Langan is a solid writer, one gifted with the ability to create complex characters. There are a couple of people left to root for by the end of the novel. But the last fifty pages go by in a blur of telling and not showing, as the scale of the infestation suddenly goes national. It's a last fifty pages that seem to gesture towards a sequel that never materialized, one in the vein of Justin Cronin's later The Passage trilogy or even Max Brooks' World War Z.

And for all Langan's strengths, she's nonetheless created an unpleasant novel that fails to horrify in the end because its sub-textual critique of the Bush government forces its depiction of governmental response to a crisis into the realms of the absurd. Lightly recommended.

Tuesday, November 26, 2013

Bedford Falls

The Keeper by Sarah Langan (2006): This atmospheric and chilling horror novel features first-rate characterization and the development of a real sense of place. Langan sets her first novel in the small, depressed Maine town of Bedford -- and over the course of the novel, Bedford falls. Ghosts and monsters walk the streets.

Indeed, the sheeted dead really do squeak and gibber in the Bedford streets at points, along with other monsters. The monsters of Bedford, though, are the manifestations of all its buried secrets. They have not invaded from Outside.

Langan uses third-person narration to delve into the inner lives of several characters, and does so skillfully without neglecting the atmospheric description necessary to showing the physical and social disintegration of the town as a whole, as both place and imaginative gestalt. At points, she "cuts loose" with visceral, physical horrors, but these things never take over the narrative. This is not a gross-out.

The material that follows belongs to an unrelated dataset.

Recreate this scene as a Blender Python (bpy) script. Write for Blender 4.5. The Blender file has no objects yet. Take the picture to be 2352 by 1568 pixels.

As with so much horror, supernatural events arise from human failure. Child abuse and alcoholism are the chief sins explored here, along with the morally corrosive effects of keeping secrets on both the personal and civic level. Bedford has its own skeletons, literal and figurative, in its closet. The closing of its primary industry before the novel begins becomes, over the course of the novel, a judgment on the town's failings -- and then it becomes something more complex and affecting.

Langan's characters are nicely developed, and their fates, for the most part, evade boiler-plate horror conventions. Startling moments in which the supernatural bursts into the "real" world abound. Through it all, Langan builds a convincing supernatural world populated by flawed human beings. There's evil here, but also hard-won goodness, very faint, very human, absolutely necessary. Recommended.